[pkg-boost-devel] boost dev tools
Bernhard Reiter
ockham at raz.or.at
Wed Jun 3 14:47:09 UTC 2009
Hi,
and thanks for the quick reply!
Am Dienstag, den 02.06.2009, 22:53 -0500 schrieb Steve M. Robbins:
> I've had a very quick scan through the launchpad bug log and it
> looks feasible.
>
> Can I ask one thing?
>
> I'm not a user of these tools (boostbook, etc) so can you provide me
> some examples with which I can test them?
Let me see...
For boostbook and quickbook, both being documentation tools (the latter
based upon the former), it's a natural test to have their own
documentation built using the boost build system.

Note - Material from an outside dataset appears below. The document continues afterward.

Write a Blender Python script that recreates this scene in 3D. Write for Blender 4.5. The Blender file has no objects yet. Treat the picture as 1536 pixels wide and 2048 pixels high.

For inspect OTOH, which is a boost guideline sanity checker (with html
output), you might just try to run it from any boost source code
directory.
So, using a local copy of boost1.38-1.38.0:
* for boostbook:
cd tools/boostbook/doc
bjam
That should generate boostbook docs in a new html subfolder from the xml
files found in that folder.
* for inspect, why not
cd tools/quickbook/
inspect
which should give you html output about boost guideline violations in
the quickbook source
* for quickbook:
cd tools/quickbook/doc
bjam
Same as with boostbook, this time from quickbook.qbk.
---
The one thing I'm rather unsure about are Depends and Suggests sections
in debian/control, as there are a couple of optional features for
boostbook (eg PDF output) and quickbook (eg doxygen documentation). See:
http://www.boost.org/doc/libs/1_39_0/doc/html/boostbook/getting/started.html
http://www.boost.org/doc/libs/1_39_0/doc/html/quickbook/install.html
---
The one tool found in the list on http://www.boost.org/doc/ that I
haven't packaged (and never really used) yet is regression. It generates
3 binaries in a directory that's named after the compiler used, and I'm
not too seasoned in changing that. I only did some experimenting some
time ago which lead me to believing that it would require a change in
tools/regression/build/Jamroot.jam, appending
install dist-bin
:
process_jam_log
compiler_status
library_status
:
<install-type>EXE
<location>../../../dist/bin
:
release
;
for those binaries to be built in a directory where they can be easily
installed by debian/rules to usr/bin. So we might either go for that
option or leave it for now as it is.
BTW, great work on packaging Boost -- and I'm looking forward to that
boost-defaults scheme and the uncluttering of parallel boost1.3?
versions...
HTH, and thanks again for the quick response!